** BEGIN **

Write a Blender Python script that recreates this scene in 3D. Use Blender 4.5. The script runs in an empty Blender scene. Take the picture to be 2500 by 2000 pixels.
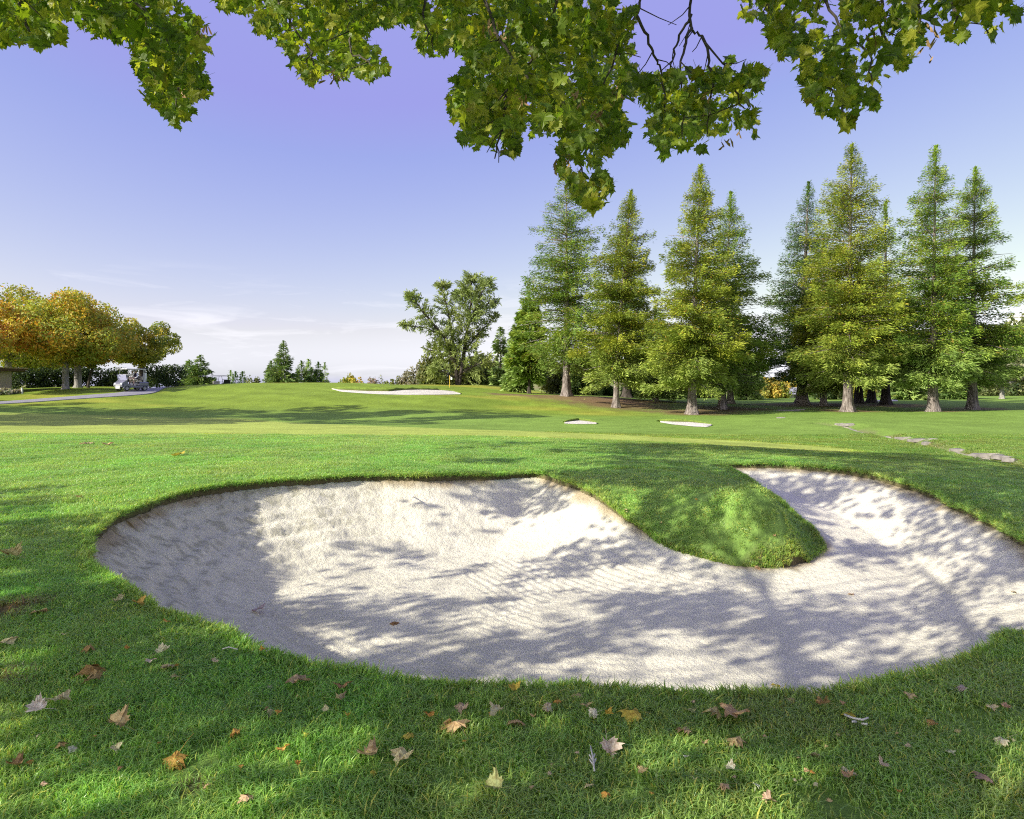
import bpy, bmesh, math, random
import numpy as np
from mathutils import Vector, Matrix, Euler

rng = np.random.default_rng(7)
random.seed(7)
R = math.radians
SC = bpy.context.scene

# ------------------------------------------------------------------ camera, sky, sun, exposure
CAMZ = 1.6
FPX = 1600.0            # focal length in pixels of the 2500 px wide photograph
HOR = 945.0             # horizon row
cam_d = bpy.data.cameras.new('camera')
cam = bpy.data.objects.new('camera', cam_d)
SC.collection.objects.link(cam)
cam.location = (0, 0, CAMZ)
cam.rotation_euler = (R(90), 0, 0)
cam_d.sensor_width = 36.0
cam_d.lens = 36.0 * FPX / 2500.0
cam_d.shift_y = -(1000.0 - HOR) / 2500.0
cam_d.clip_start = 0.05
cam_d.clip_end = 5000
SC.camera = cam

SUN_EL = R(29)
SUN_H = Vector((-0.86, -0.51)).normalized()      # horizontal direction towards the sun
SUN_DIR = Vector((SUN_H.x * math.cos(SUN_EL), SUN_H.y * math.cos(SUN_EL), math.sin(SUN_EL)))
sun_d = bpy.data.lights.new('sun', 'SUN')
sun_d.energy = 4.4
sun_d.angle = R(0.53)
sun_d.color = (1.0, 0.95, 0.84)
sun = bpy.data.objects.new('sun', sun_d)
SC.collection.objects.link(sun)
sun.rotation_euler = SUN_DIR.to_track_quat('Z', 'Y').to_euler()

world = bpy.data.worlds.new('World')
SC.world = world
world.use_nodes = True
wn = world.node_tree.nodes
wl = world.node_tree.links
wn.clear()
w_out = wn.new('ShaderNodeOutputWorld')
w_bg = wn.new('ShaderNodeBackground')
w_bg.inputs['Strength'].default_value = 0.15
w_sky = wn.new('ShaderNodeTexSky')
w_sky.sky_type = 'NISHITA'
w_sky.sun_disc = False
w_sky.sun_elevation = SUN_EL
w_sky.sun_rotation = math.atan2(SUN_H.x, SUN_H.y)
w_sky.altitude = 100
w_sky.air_density = 1.0
w_sky.dust_density = 1.2
w_sky.ozone_density = 1.0
# colour grade of the sky: each channel scaled and compressed, as the photograph was processed; the blue stays
# level from about 15 degrees up to the zenith
def w_math(op, x, y):
    q = wn.new('ShaderNodeMath'); q.operation = op
    for i, k in enumerate((x, y)):
        if isinstance(k, bpy.types.NodeSocket): wl.new(k, q.inputs[i])
        else: q.inputs[i].default_value = k
    return q.outputs[0]
w_sp = wn.new('ShaderNodeSeparateColor'); wl.new(w_sky.outputs['Color'], w_sp.inputs[0])
w_tint = wn.new('ShaderNodeCombineColor')
w_ch = []
for k, (gain, pw, low) in enumerate(((0.84, 0.95, 0.205), (0.685, 0.98, 0.213), (0.555, 0.20, 0.485))):
    w_ch.append(w_math('MAXIMUM', w_math('MULTIPLY', w_math('POWER', w_math('MULTIPLY', w_sp.outputs[k], 0.15), pw), gain), low))
w_ch[1] = w_math('MAXIMUM', w_ch[1], w_math('MULTIPLY', w_ch[0], 1.005))
w_ch[2] = w_math('MAXIMUM', w_ch[2], w_math('MULTIPLY', w_ch[0], 1.08))
for k in range(3): wl.new(w_math('MULTIPLY', w_ch[k], 1 / 0.15), w_tint.inputs[k])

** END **

* **What this task involves**
Your task is to repeat the data above exactly while excluding the pictures.

* **Solution to this problem**
Write a Blender Python script that recreates this scene in 3D. Use Blender 4.5. The script runs in an empty Blender scene. Take the picture to be 2500 by 2000 pixels.
import bpy, bmesh, math, random
import numpy as np
from mathutils import Vector, Matrix, Euler

rng = np.random.default_rng(7)
random.seed(7)
R = math.radians
SC = bpy.context.scene

# ------------------------------------------------------------------ camera, sky, sun, exposure
CAMZ = 1.6
FPX = 1600.0            # focal length in pixels of the 2500 px wide photograph
HOR = 945.0             # horizon row
cam_d = bpy.data.cameras.new('camera')
cam = bpy.data.objects.new('camera', cam_d)
SC.collection.objects.link(cam)
cam.location = (0, 0, CAMZ)
cam.rotation_euler = (R(90), 0, 0)
cam_d.sensor_width = 36.0
cam_d.lens = 36.0 * FPX / 2500.0
cam_d.shift_y = -(1000.0 - HOR) / 2500.0
cam_d.clip_start = 0.05
cam_d.clip_end = 5000
SC.camera = cam

SUN_EL = R(29)
SUN_H = Vector((-0.86, -0.51)).normalized()      # horizontal direction towards the sun
SUN_DIR = Vector((SUN_H.x * math.cos(SUN_EL), SUN_H.y * math.cos(SUN_EL), math.sin(SUN_EL)))
sun_d = bpy.data.lights.new('sun', 'SUN')
sun_d.energy = 4.4
sun_d.angle = R(0.53)
sun_d.color = (1.0, 0.95, 0.84)
sun = bpy.data.objects.new('sun', sun_d)
SC.collection.objects.link(sun)
sun.rotation_euler = SUN_DIR.to_track_quat('Z', 'Y').to_euler()

world = bpy.data.worlds.new('World')
SC.world = world
world.use_nodes = True
wn = world.node_tree.nodes
wl = world.node_tree.links
wn.clear()
w_out = wn.new('ShaderNodeOutputWorld')
w_bg = wn.new('ShaderNodeBackground')
w_bg.inputs['Strength'].default_value = 0.15
w_sky = wn.new('ShaderNodeTexSky')
w_sky.sky_type = 'NISHITA'
w_sky.sun_disc = False
w_sky.sun_elevation = SUN_EL
w_sky.sun_rotation = math.atan2(SUN_H.x, SUN_H.y)
w_sky.altitude = 100
w_sky.air_density = 1.0
w_sky.dust_density = 1.2
w_sky.ozone_density = 1.0
# colour grade of the sky: each channel scaled and compressed, as the photograph was processed; the blue stays
# level from about 15 degrees up to the zenith
def w_math(op, x, y):
    q = wn.new('ShaderNodeMath'); q.operation = op
    for i, k in enumerate((x, y)):
        if isinstance(k, bpy.types.NodeSocket): wl.new(k, q.inputs[i])
        else: q.inputs[i].default_value = k
    return q.outputs[0]
w_sp = wn.new('ShaderNodeSeparateColor'); wl.new(w_sky.outputs['Color'], w_sp.inputs[0])
w_tint = wn.new('ShaderNodeCombineColor')
w_ch = []
for k, (gain, pw, low) in enumerate(((0.84, 0.95, 0.205), (0.685, 0.98, 0.213), (0.555, 0.20, 0.485))):
    w_ch.append(w_math('MAXIMUM', w_math('MULTIPLY', w_math('POWER', w_math('MULTIPLY', w_sp.outputs[k], 0.15), pw), gain), low))
w_ch[1] = w_math('MAXIMUM', w_ch[1], w_math('MULTIPLY', w_ch[0], 1.005))
w_ch[2] = w_math('MAXIMUM', w_ch[2], w_math('MULTIPLY', w_ch[0], 1.08))
for k in range(3): wl.new(w_math('MULTIPLY', w_ch[k], 1 / 0.15), w_tint.inputs[k])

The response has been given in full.